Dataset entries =
◇ ◇ ◇

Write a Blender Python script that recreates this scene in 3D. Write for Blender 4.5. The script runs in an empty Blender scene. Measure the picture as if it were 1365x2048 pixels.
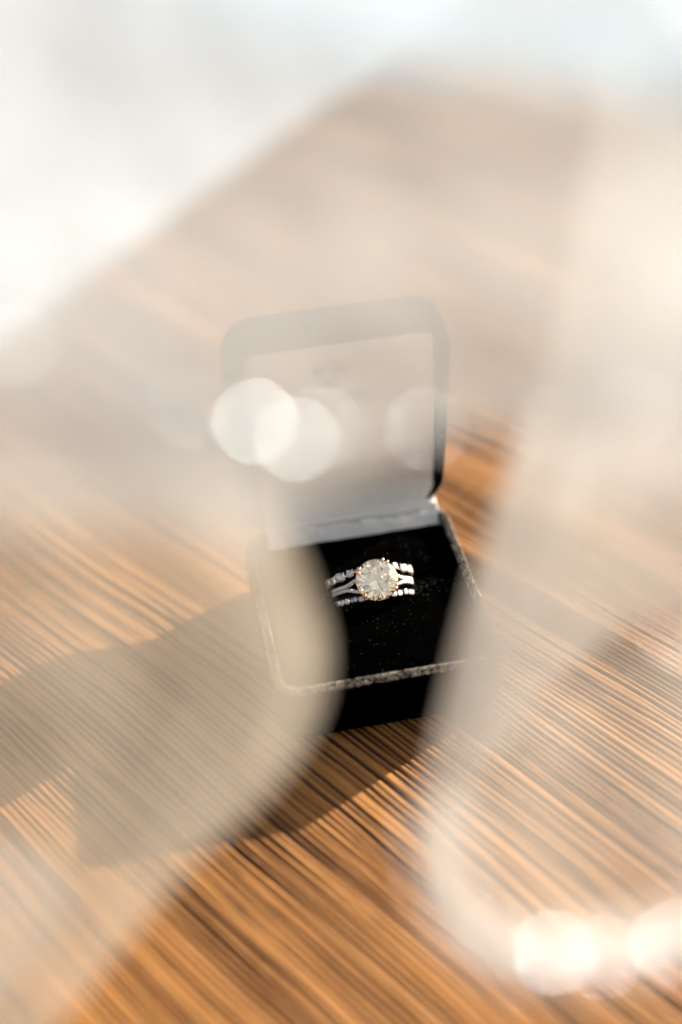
import bpy, bmesh, math, random
import numpy as np
from mathutils import Vector, Matrix, noise as mn

random.seed(7)
rng = np.random.default_rng(7)
sc = bpy.context.scene
C = sc.collection
R = math.radians

# ------------------------------------------------------------------ camera
cam_d = bpy.data.cameras.new('camera')
cam = bpy.data.objects.new('camera', cam_d); C.objects.link(cam)
CP = Vector((-0.04219, -0.20087, 0.23857))
p_, y_, r_ = 0.69631, 0.15901, -0.05224
F_ = Vector((math.sin(y_)*math.cos(p_), math.cos(y_)*math.cos(p_), -math.sin(p_)))
rt0 = Vector((math.cos(y_), -math.sin(y_), 0)); up0 = rt0.cross(F_)
RT = rt0*math.cos(r_) + up0*math.sin(r_); UP = -rt0*math.sin(r_) + up0*math.cos(r_)
cam.matrix_world = Matrix(((RT.x, UP.x, -F_.x, CP.x), (RT.y, UP.y, -F_.y, CP.y), (RT.z, UP.z, -F_.z, CP.z), (0, 0, 0, 1)))
cam_d.lens = 46.0; cam_d.sensor_width = 36; cam_d.clip_start = 0.01; cam_d.clip_end = 50
cam_d.dof.use_dof = True; cam_d.dof.focus_distance = 0.3145; cam_d.dof.aperture_fstop = 3.0
sc.camera = cam

# ------------------------------------------------------------------ light
SUN_EL, SUN_AZ = R(17.5), R(63.6)          # direction TO the sun, azimuth clockwise from +Y
w = bpy.data.worlds.new('World'); sc.world = w; w.use_nodes = True
nt = w.node_tree; nt.nodes.clear()
sky = nt.nodes.new('ShaderNodeTexSky'); sky.sky_type = 'NISHITA'; sky.sun_disc = False
sky.sun_elevation = SUN_EL; sky.sun_rotation = SUN_AZ; sky.air_density = 1.0; sky.dust_density = 2.5; sky.ozone_density = 0.6
bg = nt.nodes.new('ShaderNodeBackground'); bg.inputs['Strength'].default_value = 0.084
wo = nt.nodes.new('ShaderNodeOutputWorld')
tint = nt.nodes.new('ShaderNodeMix'); tint.data_type = 'RGBA'; tint.blend_type = 'MULTIPLY'; tint.inputs[0].default_value = 1
tint.inputs[7].default_value = (1.0, 0.92, 0.82, 1)          # warm white balance of the photograph
nt.links.new(sky.outputs[0], tint.inputs[6]); nt.links.new(tint.outputs[2], bg.inputs[0]); nt.links.new(bg.outputs[0], wo.inputs[0])
sd = bpy.data.lights.new('sun', 'SUN'); sd.energy = 5.0; sd.angle = R(0.5); sd.color = (1, 0.965, 0.915)
sun = bpy.data.objects.new('sun', sd); C.objects.link(sun)
TS = Vector((math.sin(SUN_AZ)*math.cos(SUN_EL), math.cos(SUN_AZ)*math.cos(SUN_EL), math.sin(SUN_EL)))
sun.rotation_euler = TS.to_track_quat('Z', 'Y').to_euler()
sun.location = TS*1.0
sc.view_settings.view_transform = 'Standard'; sc.view_settings.look = 'None'
sc.view_settings.exposure = 1.82; sc.view_settings.gamma = 1
cy = sc.cycles
cy.max_bounces = 14; cy.transparent_max_bounces = 24; cy.transmission_bounces = 12; cy.glossy_bounces = 8
cy.diffuse_bounces = 3
cy.caustics_reflective = False; cy.caustics_refractive = False
cy.sample_clamp_indirect = 80
cy.use_denoising = True; cy.use_adaptive_sampling = False

# ------------------------------------------------------------------ helpers
def mat(name):
    m = bpy.data.materials.new(name); m.use_nodes = True
    n = m.node_tree.nodes; l = m.node_tree.links
    return m, n, l, n['Principled BSDF']

def mobj(name, me, material=None, parent=None, loc=(0, 0, 0), smooth=True):
    o = bpy.data.objects.new(name, me); C.objects.link(o)
    if material: me.materials.append(material)
    if smooth: me.polygons.foreach_set('use_smooth', [True]*len(me.polygons))
    o.parent = parent; o.location = loc
    return o

def from_py(name, vs, fs):
    me = bpy.data.meshes.new(name); me.from_pydata([tuple(v) for v in vs], [], fs); me.update()
    return me

def from_bm(name, bm):
    bmesh.ops.recalc_face_normals(bm, faces=bm.faces)
    me = bpy.data.meshes.new(name); bm.to_mesh(me); bm.free(); return me

def thing(name, label, cat, group=None, loc=(0, 0, 0)):
    o = bpy.data.objects.new(name, None); C.objects.link(o); o.location = loc
    o['label'] = label; o['category'] = cat
    if group: o['group'] = group
    return o

def ramp(n, l, fac, stops):
    r = n.new('ShaderNodeValToRGB'); e = r.color_ramp.elements
    while len(e) < len(stops): e.new(0.5)
    for k, (p, c) in enumerate(stops):
        e[k].position = p; e[k].color = (*c, 1)
    l.new(fac, r.inputs[0]); return r

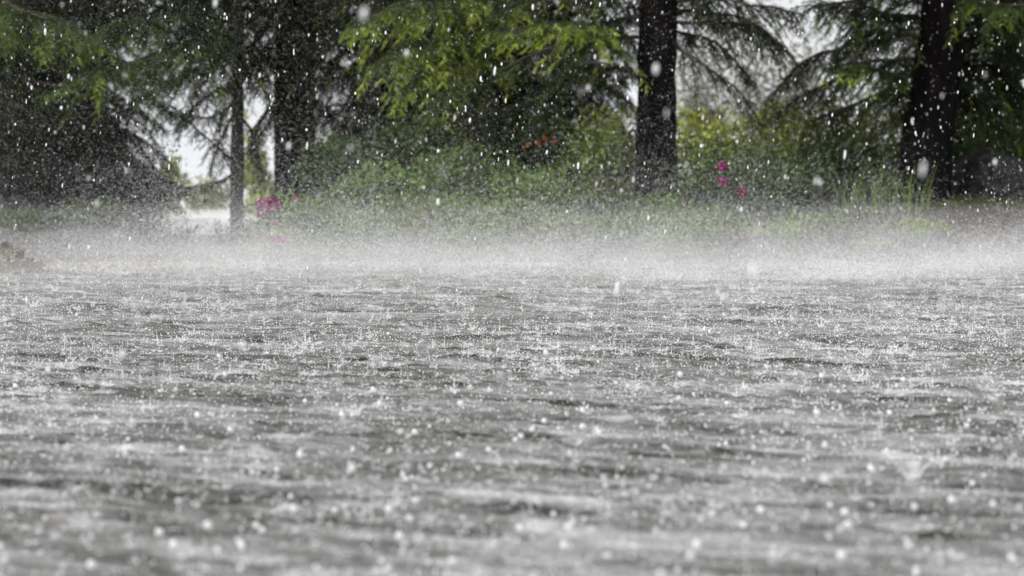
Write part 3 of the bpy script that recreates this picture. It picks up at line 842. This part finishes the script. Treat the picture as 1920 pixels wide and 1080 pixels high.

◇ ◇ ◇

TASK GOAL =
Gather each line in the entries above where the string "this" is found.

ANSWER =
Write a Blender Python script that recreates this scene in 3D. Write for Blender 4.5. The script runs in an empty Blender scene. Measure the picture as if it were 1365x2048 pixels.
Write part 3 of the bpy script that recreates this picture. It picks up at line 842. This part finishes the script. Treat the picture as 1920 pixels wide and 1080 pixels high.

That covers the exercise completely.